Transient climate effects of large impacts on Titan

Titan’s thick atmosphere and volatile-rich surface cause it to respond to big impacts in a somewhat Earth-like manner. Here we construct a simple globally-averaged model that tracks the flow of energy through the environment in the weeks, years, and millenia after a big comet strikes Titan. The model Titan is endowed with 1.4 bars of N 2 and 0.07 bars of CH 4 , methane lakes, a water ice crust, and enough methane underground to saturate the regolith to the surface. We find that a nominal Menrva impact is big enough to raise the surface temperature by ∼80 K and to double the amount of methane in the atmosphere.
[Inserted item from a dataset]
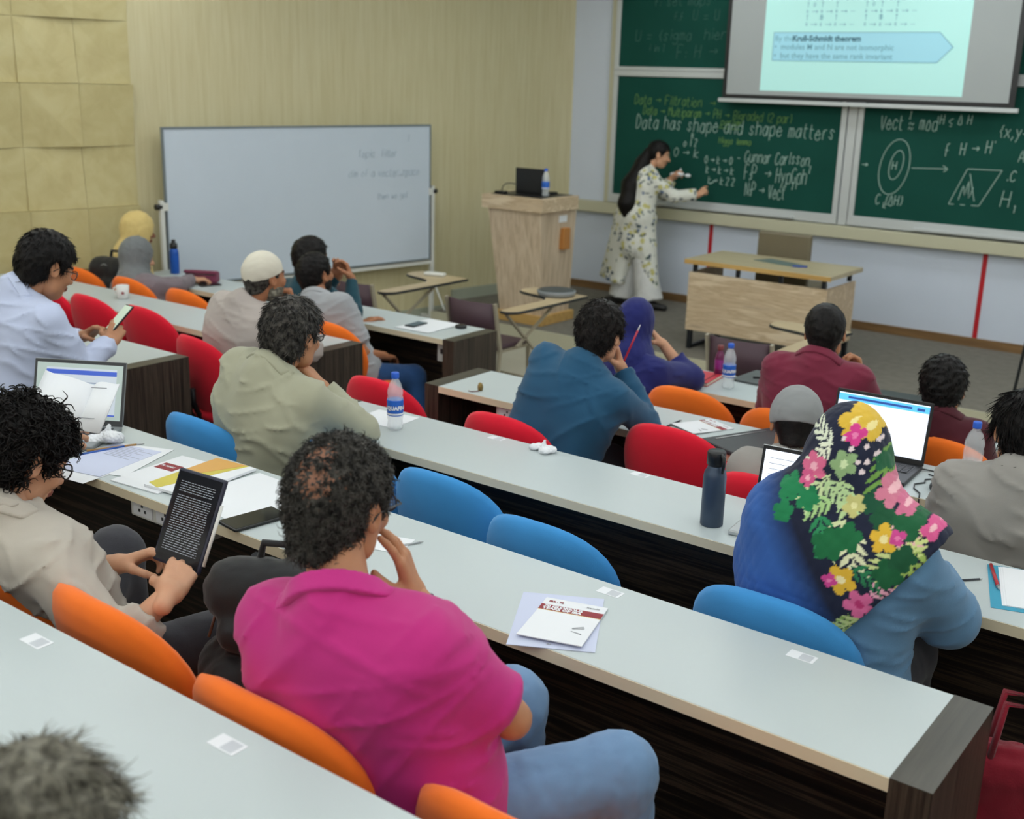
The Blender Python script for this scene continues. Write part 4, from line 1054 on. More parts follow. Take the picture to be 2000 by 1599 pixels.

The extra methane drizzles out of the atmosphere over hundreds of years. An upper-limit Menrva is just big enough to raise the surface to water’s melting point. The putative Hotei impact (a possible 800–1200 km diameter basin, Soderblom et al., 2009) is big enough to raise the surface temperature to 350–400 K. Water rain must fall and global meltwaters might range between 50 m to more than a kilometer deep, depending on the size of the event and how rapidly bedrock ice warms and founders. Global meltwater oceans do not last more than a few decades or centuries at most, but are interesting to consider given Titan’s organic wealth. Significant near-surface clathrate formation is possible as Titan cools but faces major kinetic barriers.